I  feel honor bound to defend the working animals of the world – I have lived with many of them for years – from the truly awful idea that work for working animals is abuse, and that their only acceptable roles in our world are to be pets, where they must vanish to farms and preserves, where their only work is to eat and eliminate. If you live with Red or horses or my donkeys or any kind of working animal, you know what a horribly misguided  idea that is. I am bringing along my Carriage Horse Fact Sheet in case any City Council Member wants to see it. As of Saturday, the mayor had not accepted Neeson’s invitation, nor has the City Council President, a leader in the move to ban the horses. About eight city council members have accepted, more might come.

If the mayor doesn’t show up, I don’t think it will look good for him, the least he can do as he tries to ban the horses and put 300 people out of work is come and look them in the eye and talk to them. Righteous talk is easy, looking hard-working and honest people in the eye with bad news is much harder. I want to be there, I need to be there, I am glad I was invited.

I had a lot of exposure to celebrities when I was a reporter and also a producer for CBS News, I am not in awe of them, I do not envy them their lives. They had no privacy even before the Internet, they have to work so hard to maintain themselves, their bodies and their public persona. It is a brutal way to live.

Liam Neeson seems like a celebrity who has retained his humanity, he often goes to see his carriage driver friends as they wait in Central Park, many of them are from Ireland, as he is. He visits the stables often, he loves horses and has been around them his whole life, unlike the mayor, who has never even had a dog or a cat. (The City Council President goes to great pains to point out that she has a rescue cat, so she knows it is “cruel” to make horses pull carriages.) Neeson is calling attention to the fact that the stables are open and transparent, the owners have nothing to hide, anyone is welcome to come and see them. I did, and the only thing the horses need saving from are their rescuers.

It is curious that none of the people seeking to put the carriage trade out of business have ever come to the stables to see the horses they are trying to banish and none of them are willing to meet with or talk to the carriage owners or riders.

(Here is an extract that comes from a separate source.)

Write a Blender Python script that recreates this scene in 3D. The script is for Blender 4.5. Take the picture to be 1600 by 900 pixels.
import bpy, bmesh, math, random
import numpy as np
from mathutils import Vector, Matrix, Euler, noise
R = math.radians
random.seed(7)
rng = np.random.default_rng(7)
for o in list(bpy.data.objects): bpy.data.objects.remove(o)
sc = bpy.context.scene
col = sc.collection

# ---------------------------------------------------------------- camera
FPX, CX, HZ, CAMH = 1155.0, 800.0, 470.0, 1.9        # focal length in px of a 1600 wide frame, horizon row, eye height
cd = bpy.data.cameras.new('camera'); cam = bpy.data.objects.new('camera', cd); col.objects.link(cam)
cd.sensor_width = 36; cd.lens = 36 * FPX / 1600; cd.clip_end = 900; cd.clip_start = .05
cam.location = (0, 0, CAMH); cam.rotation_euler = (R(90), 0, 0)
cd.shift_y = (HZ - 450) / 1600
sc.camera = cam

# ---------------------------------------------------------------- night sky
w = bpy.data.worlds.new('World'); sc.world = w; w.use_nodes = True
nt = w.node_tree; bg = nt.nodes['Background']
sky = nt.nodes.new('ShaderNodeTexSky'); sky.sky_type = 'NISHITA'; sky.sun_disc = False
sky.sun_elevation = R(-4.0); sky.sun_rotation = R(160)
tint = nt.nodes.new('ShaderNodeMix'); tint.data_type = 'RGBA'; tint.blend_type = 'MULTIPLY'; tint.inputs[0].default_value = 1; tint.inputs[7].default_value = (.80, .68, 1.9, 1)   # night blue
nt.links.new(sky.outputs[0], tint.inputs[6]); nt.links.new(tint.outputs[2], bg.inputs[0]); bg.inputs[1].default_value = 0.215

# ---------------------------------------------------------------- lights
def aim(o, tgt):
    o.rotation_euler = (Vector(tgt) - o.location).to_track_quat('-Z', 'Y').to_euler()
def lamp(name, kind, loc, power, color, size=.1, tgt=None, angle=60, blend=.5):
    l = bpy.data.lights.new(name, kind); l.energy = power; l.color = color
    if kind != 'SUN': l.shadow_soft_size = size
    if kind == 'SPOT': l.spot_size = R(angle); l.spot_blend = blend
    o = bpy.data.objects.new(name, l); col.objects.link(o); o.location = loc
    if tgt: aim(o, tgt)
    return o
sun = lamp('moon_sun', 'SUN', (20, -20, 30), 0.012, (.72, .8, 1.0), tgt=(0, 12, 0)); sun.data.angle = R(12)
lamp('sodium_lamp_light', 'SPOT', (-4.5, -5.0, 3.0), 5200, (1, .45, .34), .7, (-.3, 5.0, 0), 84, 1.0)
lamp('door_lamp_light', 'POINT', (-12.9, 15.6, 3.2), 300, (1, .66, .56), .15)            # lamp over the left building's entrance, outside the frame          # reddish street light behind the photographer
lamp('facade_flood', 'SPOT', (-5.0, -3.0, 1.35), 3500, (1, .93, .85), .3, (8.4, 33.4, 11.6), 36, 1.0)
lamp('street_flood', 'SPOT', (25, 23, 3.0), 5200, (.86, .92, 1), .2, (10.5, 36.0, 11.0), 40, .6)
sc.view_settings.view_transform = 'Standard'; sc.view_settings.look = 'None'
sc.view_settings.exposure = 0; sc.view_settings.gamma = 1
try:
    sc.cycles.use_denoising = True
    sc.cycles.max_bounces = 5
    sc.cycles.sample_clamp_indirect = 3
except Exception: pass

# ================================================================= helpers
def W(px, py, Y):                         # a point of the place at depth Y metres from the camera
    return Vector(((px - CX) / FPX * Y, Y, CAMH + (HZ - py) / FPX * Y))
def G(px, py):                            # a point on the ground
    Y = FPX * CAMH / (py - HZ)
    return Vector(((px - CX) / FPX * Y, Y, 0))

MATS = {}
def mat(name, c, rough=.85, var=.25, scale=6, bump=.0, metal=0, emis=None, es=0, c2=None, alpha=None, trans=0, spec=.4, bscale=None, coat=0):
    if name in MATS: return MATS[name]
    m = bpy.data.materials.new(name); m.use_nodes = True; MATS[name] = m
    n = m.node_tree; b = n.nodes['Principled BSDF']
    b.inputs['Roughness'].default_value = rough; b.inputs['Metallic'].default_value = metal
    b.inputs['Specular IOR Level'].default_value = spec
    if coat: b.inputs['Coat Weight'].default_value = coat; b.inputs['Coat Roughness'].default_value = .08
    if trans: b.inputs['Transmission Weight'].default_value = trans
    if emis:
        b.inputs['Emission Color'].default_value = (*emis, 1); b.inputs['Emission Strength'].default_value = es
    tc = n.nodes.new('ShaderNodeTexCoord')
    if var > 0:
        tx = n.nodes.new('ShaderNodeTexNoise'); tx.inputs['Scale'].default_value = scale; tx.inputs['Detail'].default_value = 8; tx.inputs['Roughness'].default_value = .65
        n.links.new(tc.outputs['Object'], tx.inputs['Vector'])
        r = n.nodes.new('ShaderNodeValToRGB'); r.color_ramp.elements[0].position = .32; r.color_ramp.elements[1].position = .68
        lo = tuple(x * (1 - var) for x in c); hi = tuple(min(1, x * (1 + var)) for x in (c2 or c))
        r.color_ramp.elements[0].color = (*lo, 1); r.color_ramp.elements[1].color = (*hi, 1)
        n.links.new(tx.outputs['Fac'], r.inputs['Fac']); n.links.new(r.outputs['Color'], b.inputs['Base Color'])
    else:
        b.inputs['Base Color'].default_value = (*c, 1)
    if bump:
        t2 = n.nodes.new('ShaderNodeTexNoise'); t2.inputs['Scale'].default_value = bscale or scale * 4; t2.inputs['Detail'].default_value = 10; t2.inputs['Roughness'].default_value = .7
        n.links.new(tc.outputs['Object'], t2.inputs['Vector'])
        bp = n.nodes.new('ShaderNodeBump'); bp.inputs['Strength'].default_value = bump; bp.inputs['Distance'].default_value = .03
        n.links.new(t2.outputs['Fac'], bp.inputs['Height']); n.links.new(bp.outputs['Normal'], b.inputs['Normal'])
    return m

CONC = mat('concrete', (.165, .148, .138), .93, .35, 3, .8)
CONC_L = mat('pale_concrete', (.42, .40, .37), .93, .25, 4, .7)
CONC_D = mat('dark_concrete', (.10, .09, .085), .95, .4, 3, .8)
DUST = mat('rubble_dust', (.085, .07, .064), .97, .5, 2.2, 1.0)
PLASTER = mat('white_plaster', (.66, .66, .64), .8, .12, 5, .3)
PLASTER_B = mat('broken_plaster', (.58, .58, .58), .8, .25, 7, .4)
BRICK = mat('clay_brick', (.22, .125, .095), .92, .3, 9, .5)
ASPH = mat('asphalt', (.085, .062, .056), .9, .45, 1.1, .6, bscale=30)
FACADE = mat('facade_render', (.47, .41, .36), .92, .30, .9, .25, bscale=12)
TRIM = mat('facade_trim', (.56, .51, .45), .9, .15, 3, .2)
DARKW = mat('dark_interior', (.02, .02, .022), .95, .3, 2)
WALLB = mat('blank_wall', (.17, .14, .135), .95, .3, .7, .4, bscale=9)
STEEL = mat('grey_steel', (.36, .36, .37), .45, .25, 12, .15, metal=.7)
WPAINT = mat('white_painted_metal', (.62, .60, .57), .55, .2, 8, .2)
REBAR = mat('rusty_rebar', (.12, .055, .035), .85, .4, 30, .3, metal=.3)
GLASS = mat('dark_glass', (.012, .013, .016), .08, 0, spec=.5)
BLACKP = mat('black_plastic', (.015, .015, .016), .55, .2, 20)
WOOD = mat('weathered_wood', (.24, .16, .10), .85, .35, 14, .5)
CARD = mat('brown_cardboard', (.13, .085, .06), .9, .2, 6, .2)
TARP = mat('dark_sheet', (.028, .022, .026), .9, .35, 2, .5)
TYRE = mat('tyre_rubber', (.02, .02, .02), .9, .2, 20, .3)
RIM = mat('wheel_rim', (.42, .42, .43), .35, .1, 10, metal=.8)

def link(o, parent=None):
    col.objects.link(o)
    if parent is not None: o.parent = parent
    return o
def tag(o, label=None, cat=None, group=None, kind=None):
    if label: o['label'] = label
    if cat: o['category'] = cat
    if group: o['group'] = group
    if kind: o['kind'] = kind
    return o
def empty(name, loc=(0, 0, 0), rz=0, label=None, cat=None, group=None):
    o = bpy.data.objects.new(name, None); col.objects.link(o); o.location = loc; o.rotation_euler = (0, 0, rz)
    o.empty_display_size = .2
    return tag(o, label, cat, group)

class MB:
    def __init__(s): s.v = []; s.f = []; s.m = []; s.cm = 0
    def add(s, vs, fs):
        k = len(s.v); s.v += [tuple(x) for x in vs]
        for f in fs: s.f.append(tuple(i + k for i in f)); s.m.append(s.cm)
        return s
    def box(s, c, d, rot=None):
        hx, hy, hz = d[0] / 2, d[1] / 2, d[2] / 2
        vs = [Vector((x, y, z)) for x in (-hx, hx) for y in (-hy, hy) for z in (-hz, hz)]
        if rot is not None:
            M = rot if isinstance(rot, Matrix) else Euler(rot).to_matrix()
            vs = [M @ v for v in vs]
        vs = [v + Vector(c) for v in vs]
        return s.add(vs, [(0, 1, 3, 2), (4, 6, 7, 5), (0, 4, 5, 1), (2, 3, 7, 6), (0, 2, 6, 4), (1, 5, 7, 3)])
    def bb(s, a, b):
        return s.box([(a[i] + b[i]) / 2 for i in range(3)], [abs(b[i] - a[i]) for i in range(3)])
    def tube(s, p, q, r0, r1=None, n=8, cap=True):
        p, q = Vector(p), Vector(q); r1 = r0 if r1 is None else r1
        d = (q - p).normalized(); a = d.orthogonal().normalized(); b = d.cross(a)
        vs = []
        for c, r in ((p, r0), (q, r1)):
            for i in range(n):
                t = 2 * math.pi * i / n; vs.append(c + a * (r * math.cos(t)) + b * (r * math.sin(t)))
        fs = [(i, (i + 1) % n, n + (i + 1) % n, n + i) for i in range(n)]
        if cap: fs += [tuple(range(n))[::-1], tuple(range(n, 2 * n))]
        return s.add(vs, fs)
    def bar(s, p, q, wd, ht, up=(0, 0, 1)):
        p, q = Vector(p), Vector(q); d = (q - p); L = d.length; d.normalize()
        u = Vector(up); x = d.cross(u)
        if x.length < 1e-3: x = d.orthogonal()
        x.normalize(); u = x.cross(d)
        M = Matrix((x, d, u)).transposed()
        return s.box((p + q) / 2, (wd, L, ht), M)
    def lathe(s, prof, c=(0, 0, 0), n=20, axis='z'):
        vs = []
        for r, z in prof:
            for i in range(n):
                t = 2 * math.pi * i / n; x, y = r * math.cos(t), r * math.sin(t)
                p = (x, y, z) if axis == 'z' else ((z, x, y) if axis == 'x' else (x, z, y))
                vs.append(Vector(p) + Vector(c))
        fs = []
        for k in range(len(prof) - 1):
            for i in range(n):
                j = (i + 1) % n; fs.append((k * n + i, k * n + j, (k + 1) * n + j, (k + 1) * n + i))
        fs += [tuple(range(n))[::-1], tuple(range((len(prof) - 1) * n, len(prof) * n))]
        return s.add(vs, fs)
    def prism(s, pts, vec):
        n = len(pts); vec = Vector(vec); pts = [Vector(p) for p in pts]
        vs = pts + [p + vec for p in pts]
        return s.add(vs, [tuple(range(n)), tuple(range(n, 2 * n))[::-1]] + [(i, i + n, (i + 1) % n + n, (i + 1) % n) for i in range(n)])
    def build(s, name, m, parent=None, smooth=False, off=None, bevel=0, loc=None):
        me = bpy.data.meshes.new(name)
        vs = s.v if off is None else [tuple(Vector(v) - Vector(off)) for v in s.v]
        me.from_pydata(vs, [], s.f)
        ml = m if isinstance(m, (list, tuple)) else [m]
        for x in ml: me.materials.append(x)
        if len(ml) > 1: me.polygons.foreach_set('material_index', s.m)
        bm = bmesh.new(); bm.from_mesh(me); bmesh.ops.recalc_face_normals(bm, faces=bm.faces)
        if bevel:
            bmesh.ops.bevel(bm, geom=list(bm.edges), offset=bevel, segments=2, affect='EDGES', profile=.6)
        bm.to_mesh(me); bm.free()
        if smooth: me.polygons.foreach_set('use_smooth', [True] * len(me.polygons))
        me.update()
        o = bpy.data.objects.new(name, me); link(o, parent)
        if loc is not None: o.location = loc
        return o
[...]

So it is an odd journey for me, an unusual one. Someone asked me if I ever imagined that I would be asked to leave Bedlam Farm to journey to New York city to meet a famous actor in a carriage horse stable and take photos and plead with the politicians of New York to spare the horses. I will, if asked, explain that work is not cruel for working animals, there is no evidence of chronic abuse of the horses, they are safe in New York and well cared for. I will ask them not to send the horses out into the world of equine slaughter, where 155,000 horses a year are sent to die in Canada and Mexico, often under the most brutal conditions.

The survival of these beautiful horses depends on their finding ways to work with humans, not on their being deprived of the little work they have. Animals that do not work in partnership with humans do not last long in this world, this safe and profitable work is life and death for them, and one of the few ways human beings can stay in touch with the animal world, be near animals, see them and appreciate them. That cannot happen if all the horses are sent away. I will also ask them to think of the many people who live in and visit New York – especially children – who see the magic and romance and history in these animals. They deserve better than to be forced into eco-friendly vintage electric cars. Magic is as important in our lives as new condos, the horses carry it with them.

And yes, I’m eager to get a photo of Liam Neeson and some horses, and thank him. So off to New York on this strange quest, i will come back on Monday, I imagine I will have some stories to tell.